“We need to ask ourselves if the world around us is being made in our image and if it isn’t, whose image is it made of? And how do we start to make our own?”
Sumayya Vally
Led by founder Sumayya Vally, the architectural studio Counterspace, was commissioned to design the acclaimed Serpentine Pavilion (2021). Beginning in 2000, the Serpentine Gallery has commissioned leading architects in the creation of their temporary summer pavilion located in London’s Kensington Gardens. Conceived as a multi-purpose social space for gathering and connecting — the pavilion is one of the most anticipated and celebrated affairs in art and architecture.
Previous designers included Japanese architect Junya Ishigami (2019), Spanish architecture studio SelgasCano (2015), Swiss architects Herzog & de Meuron in collaboration with Chinese artist Ai Weiwei (2012), as well as one of the most influential architect of the 21st century, the late Zaha Hadid, who designed the inaugural iteration in 2000. Vally is the youngest architect to be commissioned for the programme.
Inspired by the city of Johannesburg and using the city as a research method and language, this year’s pavilion responds to the historical erasure and scarcity of informal community spaces across London, referencing and paying homage to important community sites.
In a video published by the Serpentine, Vally explains, “My biggest inspiration is Joburg, for all of its energy, all of its challenges and all of its opportunities. The softness that there is in the quality of light which I think is something really special about the city.” Vally elaborates further, “When people are excluded or when stories are erased, it’s a ravage of culture. A whole generation of thought that could have evolved out of that.”
Meditating on her own memories of walking the city as a young girl, Vally points to the plurality of Johannesburg, which manifests through processes of world-making wherein the architecture can absorb, reflect and translate the fabric of communities.

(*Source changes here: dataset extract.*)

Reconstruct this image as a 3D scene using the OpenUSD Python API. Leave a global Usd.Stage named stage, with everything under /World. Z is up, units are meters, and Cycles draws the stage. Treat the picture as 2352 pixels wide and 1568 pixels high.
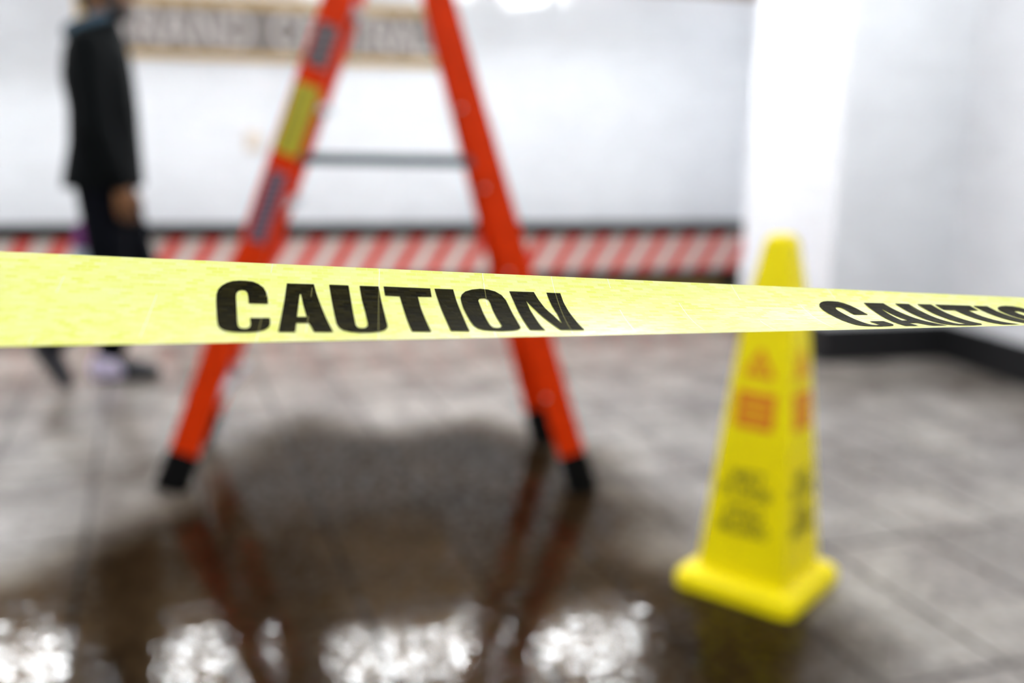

For the first time in its history, this year’s pavilion disperses outward and engages sites outside of the main garden; four fragments of the Pavilion are located at key sites including; one of the first Black publishers and booksellers in the UK (New Beacon Books in Finsbury Park), a community centre (The Tabernacle in Notting Hill), an arts centre (The Albany in Deptford) as well as the new Becontree Forever Arts and Culture Hub (Valence Library).
Johannesburg as a muse, articulates a set of patterns and behaviours through which logic, knowledge and experience can be organised. One can imagine that thinking through — and thinking with — Joburg has the potential to undermine and disrupt architectures of dominance that favour Global North systems and thought processes.
By imposing Johannesburg; a city unfinished, imperfect, ruptured and wholeheartedly African — onto the London cityscape, Vally gestures towards an unsettling of power. She nudges us towards the critical question of what happens when we look at things from the South and consider a place through a set of coordinates of relations.